First, there is no question that you will find a time-savings element to it. There need not be as many depositions prior to the arbitration as there would before a jury trial; the litigation costs will be reduced; and likewise you may not need to bring the same number of experts (who most often charge very significant money) to an arbitration. In contrast, before a court you usually bring those expensive experts. You also have a right, along with your adversary, to select the arbitrator or arbitration panel if there is more than one. Certainly your lawyer will try to select somebody who will treat you, the litigant (the person going to the arbitration) in a fair way. Thirdly, there is convenience and efficiency to the process. It can be scheduled for a hearing fairly quickly. The hearing itself is usually of a much shorter duration than a jury trial would be. There are many reasons for that.

There is an element of privacy because an arbitration is held in a private office where the arbitrator has office space. The arbitrator could be a retired judge or could be an experienced lawyer. The hearing is in a private law office or in the arbitration service’s office. Compare that to a jury trial which is necessarily in an open court. Typically, there is no publicity connected to an arbitration. People are not walking in and out of the arbitration room as they can and do in a courtroom.

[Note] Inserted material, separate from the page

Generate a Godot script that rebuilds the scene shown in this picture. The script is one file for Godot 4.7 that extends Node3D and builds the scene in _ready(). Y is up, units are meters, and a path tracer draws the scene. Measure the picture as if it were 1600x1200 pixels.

Seldom does an arbitrator care to venture into decisions of law but there are some inevitable legal issues that may have to be addressed. Rules of evidence are not the same as in a trial and hearsay is not excluded. Nevertheless, the arbitrator may give little weight to such questionable evidence. What I am saying is that hearsay is not excluded. Finally, an arbitrator can actually be three arbitrators although I have seen less of that in recent years. Where more than one is used, each party picks one and the two, already selected arbitrators, in turn select the third. How they decide or what procedure they use for awarding money is up to them. The parties bear the cost of the procedure evenly. Again, it is much cheaper than a properly prepared and presented trial.

Having just discussed the four major advantages of arbitration, I do not mean to suggest that it is necessarily the best route in all cases or in all situations. But it does have its reasons to commend itself. The possibility of having your case resolved by arbitration certainly merits a discussion with your lawyer. There is no shortage of arbitration services available and if you find that it is a sensible route for your case, you should be able to get a hearing sooner rather than later.